The quick ratio shows the ability of a company to meet short term liabilities. It is calculated by subtracting a company's inventories from its current assets and then dividing this figure by its current liabilities:

Quick ratio = (Current assets - Company's inventories)/liabilities

Because the calculation does not include as an asset any inventory the company has, this ratio is considered a more stringent measure of financial strength than the current ratio, earning it the nickname the "acid test".

Inventory is not included because in most business sectors it would be difficult to convert inventory into cash at short notice.

What is the difference between the current and quick ratio? The quick ratio is similar to the current ratio but does not include inventory as a company asset.
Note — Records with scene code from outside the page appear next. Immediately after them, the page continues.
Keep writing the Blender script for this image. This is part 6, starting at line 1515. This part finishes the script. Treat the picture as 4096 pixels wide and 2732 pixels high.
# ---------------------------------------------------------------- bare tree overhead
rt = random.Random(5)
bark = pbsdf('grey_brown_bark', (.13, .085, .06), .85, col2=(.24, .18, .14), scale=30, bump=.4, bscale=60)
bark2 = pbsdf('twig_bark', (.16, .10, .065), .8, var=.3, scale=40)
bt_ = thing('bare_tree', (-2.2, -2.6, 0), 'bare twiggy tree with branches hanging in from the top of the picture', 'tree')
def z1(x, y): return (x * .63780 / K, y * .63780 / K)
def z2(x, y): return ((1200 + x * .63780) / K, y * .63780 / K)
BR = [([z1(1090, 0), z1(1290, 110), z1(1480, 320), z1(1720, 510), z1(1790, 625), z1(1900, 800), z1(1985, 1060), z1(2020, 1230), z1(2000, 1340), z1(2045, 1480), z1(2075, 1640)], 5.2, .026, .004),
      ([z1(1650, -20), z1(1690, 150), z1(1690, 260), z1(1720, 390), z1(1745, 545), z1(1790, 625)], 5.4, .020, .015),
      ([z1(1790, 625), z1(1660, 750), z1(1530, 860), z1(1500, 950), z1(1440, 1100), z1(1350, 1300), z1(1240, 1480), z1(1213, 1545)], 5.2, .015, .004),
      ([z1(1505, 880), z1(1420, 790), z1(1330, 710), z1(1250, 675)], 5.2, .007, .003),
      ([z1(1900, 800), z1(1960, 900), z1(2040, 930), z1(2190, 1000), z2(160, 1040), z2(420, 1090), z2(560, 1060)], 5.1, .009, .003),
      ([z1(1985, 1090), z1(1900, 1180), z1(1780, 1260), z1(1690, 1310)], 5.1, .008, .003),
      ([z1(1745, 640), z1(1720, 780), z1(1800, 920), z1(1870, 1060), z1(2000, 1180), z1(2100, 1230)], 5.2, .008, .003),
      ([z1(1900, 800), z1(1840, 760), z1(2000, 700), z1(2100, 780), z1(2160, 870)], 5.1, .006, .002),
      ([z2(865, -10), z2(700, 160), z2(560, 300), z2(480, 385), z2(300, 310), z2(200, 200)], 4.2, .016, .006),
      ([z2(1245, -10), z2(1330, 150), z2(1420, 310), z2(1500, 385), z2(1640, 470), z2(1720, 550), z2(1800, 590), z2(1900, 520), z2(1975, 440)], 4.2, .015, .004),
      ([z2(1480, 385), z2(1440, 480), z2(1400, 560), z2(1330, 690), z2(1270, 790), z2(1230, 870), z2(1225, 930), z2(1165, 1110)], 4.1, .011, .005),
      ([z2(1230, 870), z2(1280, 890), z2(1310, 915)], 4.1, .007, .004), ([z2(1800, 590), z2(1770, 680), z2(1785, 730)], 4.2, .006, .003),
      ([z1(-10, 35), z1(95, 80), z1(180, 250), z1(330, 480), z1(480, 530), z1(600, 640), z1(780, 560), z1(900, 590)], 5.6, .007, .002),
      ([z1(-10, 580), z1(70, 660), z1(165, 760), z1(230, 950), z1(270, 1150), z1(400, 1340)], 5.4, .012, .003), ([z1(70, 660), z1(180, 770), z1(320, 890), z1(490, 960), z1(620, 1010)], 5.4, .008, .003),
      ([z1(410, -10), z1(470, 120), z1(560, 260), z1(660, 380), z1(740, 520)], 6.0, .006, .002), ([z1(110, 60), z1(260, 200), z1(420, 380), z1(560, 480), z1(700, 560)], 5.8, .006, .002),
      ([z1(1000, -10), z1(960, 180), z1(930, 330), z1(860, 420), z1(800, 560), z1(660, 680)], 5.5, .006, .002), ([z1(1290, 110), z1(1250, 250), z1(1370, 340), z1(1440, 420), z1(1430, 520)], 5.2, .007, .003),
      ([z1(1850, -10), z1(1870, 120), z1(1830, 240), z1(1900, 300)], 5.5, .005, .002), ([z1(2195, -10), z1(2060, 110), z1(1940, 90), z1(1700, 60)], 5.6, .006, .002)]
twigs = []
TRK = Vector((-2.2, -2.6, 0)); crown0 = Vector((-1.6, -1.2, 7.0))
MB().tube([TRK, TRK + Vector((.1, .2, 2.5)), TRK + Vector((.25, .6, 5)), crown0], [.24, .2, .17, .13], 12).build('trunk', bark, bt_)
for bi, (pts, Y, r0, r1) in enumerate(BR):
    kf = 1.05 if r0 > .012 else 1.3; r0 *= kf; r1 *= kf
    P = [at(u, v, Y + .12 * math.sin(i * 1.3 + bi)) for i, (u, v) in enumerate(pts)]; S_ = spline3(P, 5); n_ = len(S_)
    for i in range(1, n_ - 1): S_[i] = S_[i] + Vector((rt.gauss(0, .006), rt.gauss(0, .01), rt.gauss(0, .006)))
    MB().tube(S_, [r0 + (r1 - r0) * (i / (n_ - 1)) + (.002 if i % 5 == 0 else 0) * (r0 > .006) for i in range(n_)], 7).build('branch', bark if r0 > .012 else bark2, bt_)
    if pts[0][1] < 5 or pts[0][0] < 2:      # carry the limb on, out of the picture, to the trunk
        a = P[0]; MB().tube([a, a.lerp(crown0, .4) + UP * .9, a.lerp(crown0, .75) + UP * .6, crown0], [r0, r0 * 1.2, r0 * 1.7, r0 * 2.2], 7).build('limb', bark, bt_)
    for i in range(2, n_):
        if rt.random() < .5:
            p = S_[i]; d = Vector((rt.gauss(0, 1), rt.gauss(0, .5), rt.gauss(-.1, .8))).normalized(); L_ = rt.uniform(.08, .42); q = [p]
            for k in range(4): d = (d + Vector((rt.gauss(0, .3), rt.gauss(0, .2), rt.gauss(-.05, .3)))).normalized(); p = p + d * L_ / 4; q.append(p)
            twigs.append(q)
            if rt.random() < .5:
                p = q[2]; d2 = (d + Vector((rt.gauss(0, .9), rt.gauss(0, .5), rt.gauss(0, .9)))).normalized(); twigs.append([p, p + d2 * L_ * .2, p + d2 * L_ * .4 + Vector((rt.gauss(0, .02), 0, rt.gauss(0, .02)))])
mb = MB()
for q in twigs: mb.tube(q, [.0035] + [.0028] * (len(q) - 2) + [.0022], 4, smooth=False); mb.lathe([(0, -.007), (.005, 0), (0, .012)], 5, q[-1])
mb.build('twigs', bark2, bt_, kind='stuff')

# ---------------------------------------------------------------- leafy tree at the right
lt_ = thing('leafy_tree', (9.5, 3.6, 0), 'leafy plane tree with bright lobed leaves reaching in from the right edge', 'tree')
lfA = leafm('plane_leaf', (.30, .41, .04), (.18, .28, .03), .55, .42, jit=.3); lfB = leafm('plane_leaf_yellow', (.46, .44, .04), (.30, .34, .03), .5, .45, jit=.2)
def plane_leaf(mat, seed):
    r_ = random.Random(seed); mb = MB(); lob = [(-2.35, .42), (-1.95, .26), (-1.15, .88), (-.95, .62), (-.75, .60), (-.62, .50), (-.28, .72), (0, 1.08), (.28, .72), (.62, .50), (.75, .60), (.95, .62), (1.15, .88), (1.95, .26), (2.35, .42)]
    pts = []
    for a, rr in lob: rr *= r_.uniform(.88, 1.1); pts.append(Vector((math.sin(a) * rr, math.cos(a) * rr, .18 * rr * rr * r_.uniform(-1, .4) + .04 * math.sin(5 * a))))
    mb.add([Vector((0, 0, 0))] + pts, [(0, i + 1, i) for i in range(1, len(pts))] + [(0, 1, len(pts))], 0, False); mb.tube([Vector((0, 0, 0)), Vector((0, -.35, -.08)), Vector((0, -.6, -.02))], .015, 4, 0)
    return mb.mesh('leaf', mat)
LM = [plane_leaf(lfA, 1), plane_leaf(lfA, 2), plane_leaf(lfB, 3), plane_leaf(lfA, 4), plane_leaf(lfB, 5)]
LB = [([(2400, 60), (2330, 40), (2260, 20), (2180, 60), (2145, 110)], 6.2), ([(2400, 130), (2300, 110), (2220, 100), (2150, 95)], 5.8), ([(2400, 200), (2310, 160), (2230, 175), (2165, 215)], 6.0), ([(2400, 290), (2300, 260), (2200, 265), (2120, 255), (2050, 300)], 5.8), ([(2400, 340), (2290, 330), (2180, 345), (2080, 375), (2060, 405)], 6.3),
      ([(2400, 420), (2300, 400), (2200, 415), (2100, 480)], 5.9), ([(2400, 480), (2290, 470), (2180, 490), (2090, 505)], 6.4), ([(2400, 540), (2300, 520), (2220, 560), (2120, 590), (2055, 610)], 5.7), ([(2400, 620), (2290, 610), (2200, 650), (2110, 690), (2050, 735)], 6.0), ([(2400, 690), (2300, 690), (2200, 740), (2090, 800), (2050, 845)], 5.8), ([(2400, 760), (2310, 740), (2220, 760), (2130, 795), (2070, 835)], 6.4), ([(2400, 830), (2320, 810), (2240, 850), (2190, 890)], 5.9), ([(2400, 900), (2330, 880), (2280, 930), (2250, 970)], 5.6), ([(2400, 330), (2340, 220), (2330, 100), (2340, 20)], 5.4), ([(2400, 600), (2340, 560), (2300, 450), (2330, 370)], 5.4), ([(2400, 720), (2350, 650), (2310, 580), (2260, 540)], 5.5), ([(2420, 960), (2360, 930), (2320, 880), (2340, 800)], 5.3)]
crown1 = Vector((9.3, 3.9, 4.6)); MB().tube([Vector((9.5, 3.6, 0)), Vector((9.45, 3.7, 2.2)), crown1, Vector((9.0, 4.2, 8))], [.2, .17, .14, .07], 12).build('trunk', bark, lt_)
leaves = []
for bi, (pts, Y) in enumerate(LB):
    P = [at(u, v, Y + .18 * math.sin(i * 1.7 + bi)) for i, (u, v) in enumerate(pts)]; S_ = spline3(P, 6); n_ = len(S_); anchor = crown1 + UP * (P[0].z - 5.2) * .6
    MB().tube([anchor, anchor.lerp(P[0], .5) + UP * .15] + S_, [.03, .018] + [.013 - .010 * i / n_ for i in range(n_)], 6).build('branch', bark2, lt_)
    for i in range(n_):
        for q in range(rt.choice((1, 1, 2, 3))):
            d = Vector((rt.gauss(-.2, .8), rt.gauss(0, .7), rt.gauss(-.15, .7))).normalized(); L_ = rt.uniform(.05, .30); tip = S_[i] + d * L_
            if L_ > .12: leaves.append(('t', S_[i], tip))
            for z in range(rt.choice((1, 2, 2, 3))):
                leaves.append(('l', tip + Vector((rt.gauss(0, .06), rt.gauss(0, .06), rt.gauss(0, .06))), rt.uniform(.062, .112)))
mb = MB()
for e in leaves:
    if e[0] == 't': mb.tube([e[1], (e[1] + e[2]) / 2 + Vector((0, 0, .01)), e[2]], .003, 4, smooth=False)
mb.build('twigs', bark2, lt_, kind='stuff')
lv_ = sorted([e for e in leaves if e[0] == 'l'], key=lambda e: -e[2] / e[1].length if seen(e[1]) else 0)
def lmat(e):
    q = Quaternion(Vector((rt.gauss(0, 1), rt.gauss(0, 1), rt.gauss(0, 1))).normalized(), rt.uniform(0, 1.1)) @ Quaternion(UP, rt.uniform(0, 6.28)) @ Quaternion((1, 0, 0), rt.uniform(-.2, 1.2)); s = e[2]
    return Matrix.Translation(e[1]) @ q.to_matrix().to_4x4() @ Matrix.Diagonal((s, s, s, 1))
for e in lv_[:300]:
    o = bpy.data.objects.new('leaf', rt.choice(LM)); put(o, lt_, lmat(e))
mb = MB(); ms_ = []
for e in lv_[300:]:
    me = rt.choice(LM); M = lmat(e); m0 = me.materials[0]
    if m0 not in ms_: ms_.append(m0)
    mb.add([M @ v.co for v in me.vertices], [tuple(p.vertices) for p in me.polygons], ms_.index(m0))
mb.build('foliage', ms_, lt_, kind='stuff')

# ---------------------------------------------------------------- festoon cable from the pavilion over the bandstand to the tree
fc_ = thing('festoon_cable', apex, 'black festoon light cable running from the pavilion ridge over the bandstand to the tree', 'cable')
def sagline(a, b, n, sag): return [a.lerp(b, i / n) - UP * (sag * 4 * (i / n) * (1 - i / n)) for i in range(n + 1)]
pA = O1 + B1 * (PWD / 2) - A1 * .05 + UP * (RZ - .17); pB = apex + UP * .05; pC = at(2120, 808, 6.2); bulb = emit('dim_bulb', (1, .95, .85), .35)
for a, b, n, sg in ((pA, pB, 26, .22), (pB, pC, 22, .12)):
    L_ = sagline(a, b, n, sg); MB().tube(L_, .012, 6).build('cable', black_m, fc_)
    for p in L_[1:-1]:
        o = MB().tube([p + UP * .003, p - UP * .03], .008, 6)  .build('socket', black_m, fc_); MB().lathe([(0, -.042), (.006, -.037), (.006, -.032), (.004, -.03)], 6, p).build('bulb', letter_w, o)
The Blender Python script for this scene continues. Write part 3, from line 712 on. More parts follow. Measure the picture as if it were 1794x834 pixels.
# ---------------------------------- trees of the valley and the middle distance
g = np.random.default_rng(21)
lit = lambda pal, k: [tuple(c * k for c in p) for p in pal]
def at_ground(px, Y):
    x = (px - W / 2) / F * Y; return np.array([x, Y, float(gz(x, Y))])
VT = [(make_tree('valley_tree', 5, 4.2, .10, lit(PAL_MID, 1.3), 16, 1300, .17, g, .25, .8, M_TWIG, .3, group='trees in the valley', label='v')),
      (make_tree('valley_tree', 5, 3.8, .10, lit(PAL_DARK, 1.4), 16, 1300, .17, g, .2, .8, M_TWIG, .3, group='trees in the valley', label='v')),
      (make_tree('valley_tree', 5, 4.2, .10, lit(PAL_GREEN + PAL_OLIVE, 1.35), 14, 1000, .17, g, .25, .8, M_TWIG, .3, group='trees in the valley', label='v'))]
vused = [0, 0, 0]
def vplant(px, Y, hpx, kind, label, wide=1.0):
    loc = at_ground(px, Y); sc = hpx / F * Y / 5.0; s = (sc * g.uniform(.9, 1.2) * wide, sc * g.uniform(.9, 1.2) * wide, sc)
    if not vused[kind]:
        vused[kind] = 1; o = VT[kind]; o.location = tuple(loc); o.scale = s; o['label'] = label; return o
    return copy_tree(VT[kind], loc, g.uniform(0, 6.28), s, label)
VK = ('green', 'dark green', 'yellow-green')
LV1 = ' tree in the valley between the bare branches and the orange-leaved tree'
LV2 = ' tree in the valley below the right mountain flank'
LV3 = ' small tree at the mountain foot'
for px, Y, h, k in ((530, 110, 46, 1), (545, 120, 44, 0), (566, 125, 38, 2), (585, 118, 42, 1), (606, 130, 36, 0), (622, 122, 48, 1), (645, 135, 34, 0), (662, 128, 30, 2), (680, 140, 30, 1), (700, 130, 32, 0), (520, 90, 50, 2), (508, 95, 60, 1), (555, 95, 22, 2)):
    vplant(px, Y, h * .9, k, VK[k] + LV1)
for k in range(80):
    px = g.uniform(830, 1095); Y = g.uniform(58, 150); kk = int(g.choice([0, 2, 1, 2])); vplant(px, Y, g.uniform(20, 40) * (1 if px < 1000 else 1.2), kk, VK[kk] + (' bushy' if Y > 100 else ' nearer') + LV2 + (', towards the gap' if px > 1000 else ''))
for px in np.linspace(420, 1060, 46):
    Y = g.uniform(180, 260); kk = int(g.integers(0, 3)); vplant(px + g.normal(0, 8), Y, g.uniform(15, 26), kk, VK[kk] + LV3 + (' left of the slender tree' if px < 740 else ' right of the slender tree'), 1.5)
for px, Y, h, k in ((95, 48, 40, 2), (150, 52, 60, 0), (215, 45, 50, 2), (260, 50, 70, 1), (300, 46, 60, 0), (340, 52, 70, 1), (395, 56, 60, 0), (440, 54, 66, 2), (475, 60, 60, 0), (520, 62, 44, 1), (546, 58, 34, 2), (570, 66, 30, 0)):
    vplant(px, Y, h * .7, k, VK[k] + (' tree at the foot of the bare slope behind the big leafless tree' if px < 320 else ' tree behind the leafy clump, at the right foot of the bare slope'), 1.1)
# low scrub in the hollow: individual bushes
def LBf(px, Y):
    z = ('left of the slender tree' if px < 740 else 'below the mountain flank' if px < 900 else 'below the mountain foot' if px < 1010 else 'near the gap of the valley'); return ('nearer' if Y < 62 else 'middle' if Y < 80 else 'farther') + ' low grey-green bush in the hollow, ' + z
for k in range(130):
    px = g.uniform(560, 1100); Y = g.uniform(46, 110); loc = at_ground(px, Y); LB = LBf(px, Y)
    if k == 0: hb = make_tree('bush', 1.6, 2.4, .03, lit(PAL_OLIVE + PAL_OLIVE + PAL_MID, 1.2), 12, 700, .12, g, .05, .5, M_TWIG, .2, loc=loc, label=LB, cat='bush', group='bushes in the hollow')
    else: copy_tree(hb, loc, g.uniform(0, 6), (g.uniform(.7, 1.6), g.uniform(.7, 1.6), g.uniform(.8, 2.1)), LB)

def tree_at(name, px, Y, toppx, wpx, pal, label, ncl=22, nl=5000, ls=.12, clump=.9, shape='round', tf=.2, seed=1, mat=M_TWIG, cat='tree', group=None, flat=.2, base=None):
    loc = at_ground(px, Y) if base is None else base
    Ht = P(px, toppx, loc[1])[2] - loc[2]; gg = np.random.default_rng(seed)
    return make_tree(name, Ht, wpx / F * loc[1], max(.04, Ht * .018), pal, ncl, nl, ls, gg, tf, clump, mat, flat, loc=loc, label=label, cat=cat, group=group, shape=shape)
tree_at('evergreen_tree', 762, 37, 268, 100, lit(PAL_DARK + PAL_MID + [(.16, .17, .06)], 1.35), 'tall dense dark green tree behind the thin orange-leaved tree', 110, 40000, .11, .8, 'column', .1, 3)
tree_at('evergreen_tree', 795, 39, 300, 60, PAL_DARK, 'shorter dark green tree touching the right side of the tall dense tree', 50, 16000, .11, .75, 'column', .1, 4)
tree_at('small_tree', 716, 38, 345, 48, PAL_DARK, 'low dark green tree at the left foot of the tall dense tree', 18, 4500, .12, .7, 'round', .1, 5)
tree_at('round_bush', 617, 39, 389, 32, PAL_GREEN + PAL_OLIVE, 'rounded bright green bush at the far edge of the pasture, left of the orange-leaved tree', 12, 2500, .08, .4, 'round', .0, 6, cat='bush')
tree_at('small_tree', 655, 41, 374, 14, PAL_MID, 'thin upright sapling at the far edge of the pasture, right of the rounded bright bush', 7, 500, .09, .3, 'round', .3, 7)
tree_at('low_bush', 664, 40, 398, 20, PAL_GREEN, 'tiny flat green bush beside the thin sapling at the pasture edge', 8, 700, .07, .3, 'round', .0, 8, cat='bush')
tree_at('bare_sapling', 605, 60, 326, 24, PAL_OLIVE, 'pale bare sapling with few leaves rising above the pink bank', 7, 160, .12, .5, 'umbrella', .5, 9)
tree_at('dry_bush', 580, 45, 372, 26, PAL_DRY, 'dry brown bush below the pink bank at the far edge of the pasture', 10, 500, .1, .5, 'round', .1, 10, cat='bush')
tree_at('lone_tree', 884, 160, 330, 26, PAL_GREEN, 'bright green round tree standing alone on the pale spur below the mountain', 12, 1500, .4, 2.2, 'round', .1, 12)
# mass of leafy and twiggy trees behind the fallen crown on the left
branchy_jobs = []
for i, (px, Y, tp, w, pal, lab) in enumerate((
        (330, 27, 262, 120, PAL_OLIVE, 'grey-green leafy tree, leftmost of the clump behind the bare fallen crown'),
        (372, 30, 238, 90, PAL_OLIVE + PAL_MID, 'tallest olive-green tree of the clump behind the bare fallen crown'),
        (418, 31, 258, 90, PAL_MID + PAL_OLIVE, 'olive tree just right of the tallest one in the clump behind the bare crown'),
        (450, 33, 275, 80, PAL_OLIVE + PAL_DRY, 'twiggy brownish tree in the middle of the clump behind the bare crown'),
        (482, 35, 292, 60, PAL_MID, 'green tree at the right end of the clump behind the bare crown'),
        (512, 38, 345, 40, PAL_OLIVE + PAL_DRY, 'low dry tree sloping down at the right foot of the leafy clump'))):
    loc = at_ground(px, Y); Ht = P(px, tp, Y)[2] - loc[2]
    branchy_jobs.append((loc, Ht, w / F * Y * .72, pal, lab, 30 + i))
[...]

This makes it a much more stringent "acid test" of the company’s strength in a worst-case scenario.

 

The quick ratio therefore measures how a company would fare under the worst-case scenario – if it were called upon to pay back all its liabilities immediately.

Shareholders generally look for a quick ratio of at least 1:1, although again this will differ depending on a company's industry.

The quick ratio becomes more important to shareholders in times of economic downturn, because this raises the likelihood of any such worst-case scenario occurring.

Be particularly alert to any changes in a company's quick ratio as a rapid decline should ring alarm bells to investors.

Look for a quick ratio of at least 1:1, although this will differ depending on a company's industry.

 

Summary

So far you have learned that...

  • ... calculating the quick ratio shows the ability of a company to meet short term liabilities.
  • … the quick ratio is an "acid test" of the company's ability to meet its short-term liabilities and is considered more stringent than the current ratio.
  • ... the quick ratio therefore measures how a company would fare under the worst-case scenario – if it were called upon to pay back all its liabilities immediately.
  • ... shareholders generally look for a quick ratio of at least 1:1, although again this will differ depending on a company's industry.